Woodfin workers still keeping on ... and on

Supporters of workers denied their lawful pay were outside the Emeryville Woodfin Suites Hotel again Saturday morning delivering a "wake-up call" from a colorful picket line. Inside, members of the Institute of Management Consultants were holding a conference.

The hotel has been ordered by Superior Court Judge Steven Brick to pay some $200,000 in back wages to workers to bring the hotel into line with the East Bay city's living wage ordinance passed by referendum in 2005. Instead of complying, the hotel has tried to sic immigration authorities on the housekeepers it refuses to pay, tried and failed to overturn the law in the courts, and just days ago presented the city of Emeryville with a preposterous bill for $500,000 in legal fees for the litigation it has repeatedly lost.


The East Bay Alliance for a Sustainable Economy which was instrumental in passing the original wage ordinance has organized a boycott in supporter the workers.
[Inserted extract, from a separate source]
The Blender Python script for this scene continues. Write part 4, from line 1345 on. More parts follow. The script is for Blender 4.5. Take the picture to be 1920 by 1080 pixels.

The ongoing struggle at the Woodfin points up again two reforms that the 2008 Democratic campaign seemed to promise -- and which so far have gotten no action from Obama and the Congress:
  • Labor law reform that would put some teeth into worker's theoretical right to form a union to bargain for them. As it stands, existing labor law is so weak that companies can simply treat any costs of violating standards or firing labor sympathizers as a minor cost of doing a profitable business.
  • Fair immigration reform that would bring undocumented workers out of the anxious shadows via a formal path to legalization. Huge numbers of the low wage work force are currently undocumented and employers find that a benefit as most dare not complain about any abuses they suffer in the workplace. The whole society suffers when millions of workers cannot complain when mistreated by their bosses.